The route to Woodbridge, which went straight down the A12 from Yarmouth, was an easy drive and took just over an hour, but as I reached the outskirts of the town I began to wonder if I'd made a good decision - as I'd travelled south I'd left the best of the sunshine behind and grey clouds were now covering most of the blue sky. There was nothing I could do about it though, I had to make the most of the day now I was there, so I found a car park not far from the riverside, paid for four hours - relatively cheap at only £1.50 - and set off to explore the town.

First on my list of places to see and photograph was the Shire Hall on Market Hill; second was Buttrum's Mill, a six-storey tower mill built in 1836 and which, at over 60ft tall, is the tallest surviving mill in Suffolk. It took me fifteen minutes to walk up the hill from the Shire Hall to the mill, and to be honest when I got there I wondered why I'd bothered. Situated in its own grounds several yards away from the road it had what I assumed to be a private house attached to one side of it; the mill itself wasn't open to the public (although later information told me that it does open on certain days throughout year though this wasn't one of them) so all I could do was wander round the grounds. 

Getting a decent photo of the mill wasn't easy though; at the front, and adjoining the cottage and the base of the mill, was an open-fronted carport-type space containing a couple of old trailers and a caravan, with a vehicle and trailer loaded high with stuff parked in front. At the back an open-sided shed with a corrugated roof contained an assortment of ride-on lawn mowers and various other bits of equipment; neither view looked particularly attractive but by picking my spot carefully I managed to get a couple of shots of the mill with the hedges and trees hiding most of the mess.

Walking back down the hill towards the town I came across St. Mary's church, and as it seemed to be open to visitors I went in to take a look. Even without lights on it was lovely and bright, and with no-one else around just then it was very quiet and peaceful; with a handful of photos taken I signed the guest book then made my way out and headed back down towards the riverside.

The next place I wanted to see was the Tide Mill on the quayside; originally built in 1793 it was restored in the late 1960s and early 70s and opened to the public as a museum in 1973. Further restoration within the last few years has brought it back into use as a fully working mill producing stoneground wholemeal flour, and it's one of only two working tide mills in the country. It was just my luck though that although the mill was open it wasn't actually working when I got there, and as I didn't see the point of paying to go in if I couldn't see it in operation I just took a couple of photos then wandered off along the quayside to find anything else of interest.
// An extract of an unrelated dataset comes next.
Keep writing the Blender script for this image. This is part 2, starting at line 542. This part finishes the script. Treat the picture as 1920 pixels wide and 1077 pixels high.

As I walked along my eye was caught at one point by a movement on the sand down below the promenade and taking a closer look I saw a dozen or so little birds scurrying about among the seaweed. I don't know what sort of birds they were but they were almost the same colour as the seaweed, and had they stayed completely still they would have been invisible. As time went on the grey clouds began to break up, blue sky appeared and the sun eventually came through, which really improved the views over the river and made for a glorious afternoon.

Strolling along the riverside walk was very pleasant but with my breakfast having become a distant memory it was time for coffee and a snack; returning to the car park I made sure the dogs were settled in the van then went in search of something to eat. Across the far side of the car park and in one of the old railway station buildings was the Whistlestop Cafe - that would do for me. The outside tables all seemed to be occupied so I went inside and after a quick look at the menu ordered coffee and scrambled eggs on toast. Now although the food was quite good I couldn't say the same about the coffee - it was supposed to be a latte but it was poor quality, strong and very bitter and no amount of extra milk made it taste any better so I only drank half of it.

Making a resolve that if I ever go back to Woodbridge I'll find somewhere else if I want a brew I decided against exploring more of the area; time was getting on and there was somewhere else I wanted to go to so I returned to the van, gave  the dogs a quick five minutes walk round the grassy perimeter of the car park, then set off on the second part of my day.